XIIIe s. Vos me dites que je soivre [sèvre] mon enfant et desnature et face norrir del lait d'autre fame, Merlin, f° 67, verso. De la joie qu'ele ot [elle] fu si desnaturée [mise hors de soi], Berte, LXXXII. Lors dist Gavains : Segnor, veéz, Cis leus [loup] est tous desnaturés [changé de nature]. Entr'aus [eux] dient tot li baron, Qu'ainc si cortois leu ne vit-on, Lai de Melion. Toute riens veult et aime son pareil par nature ; Pour ce di-ge que fame et homs se desnature Qui n'aime à ceste fin humaine creature, J. de Meung, Test. 62.

XIVe s. Tel homme se desnature et degenere ou forligne, Oresme, Thèse de MEUNIER.

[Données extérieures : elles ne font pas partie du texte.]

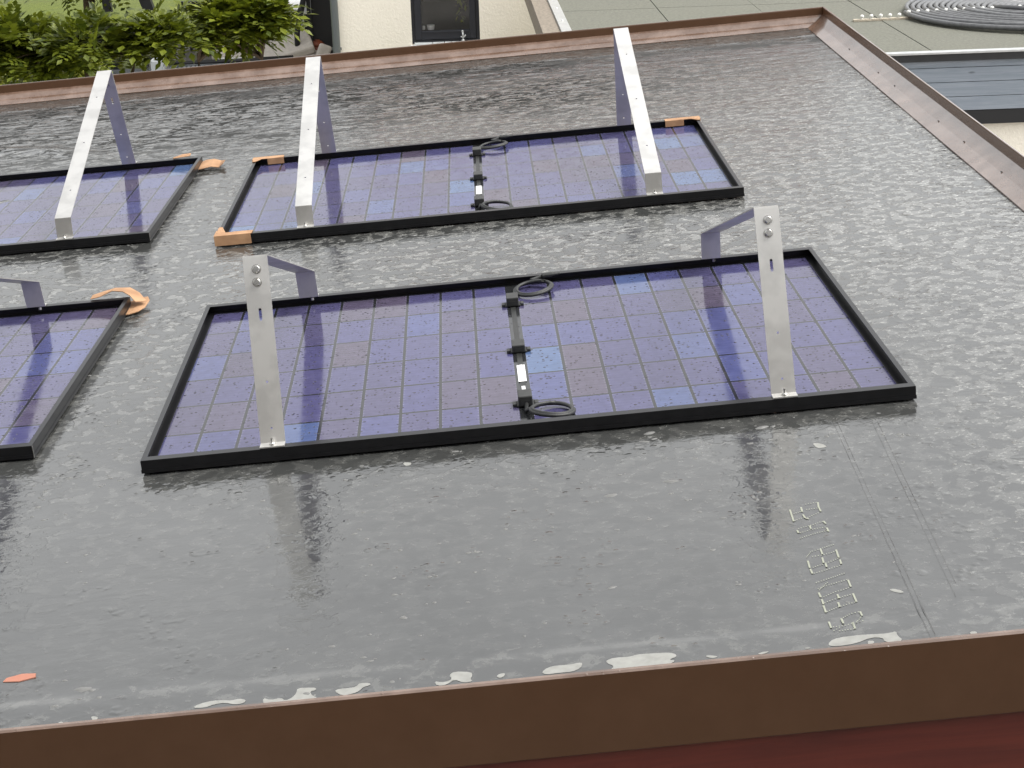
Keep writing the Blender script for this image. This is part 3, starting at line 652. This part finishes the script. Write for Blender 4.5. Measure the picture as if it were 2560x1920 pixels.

XVe s. Moult sont belles les euvres de nature, Laides aussi quant au desnaturer ; Une jument n'aroit d'un toreau cure, Ne la chievre n'a cure d'un sangler, Deschamps. Fou et vieux homme. L'eclipse fut toute pleniere ; Environ trois heures dura ; Nature se desnatura, Conv. de St Denis.

XVIe s. Des amours desnaturées [contre nature], Montaigne, I, 117.

ÉTYMOLOGIE

Dé… préfixe, et nature avec la terminaison verbale er ; provenç. et portug. desnaturar ; ital. disnaturare.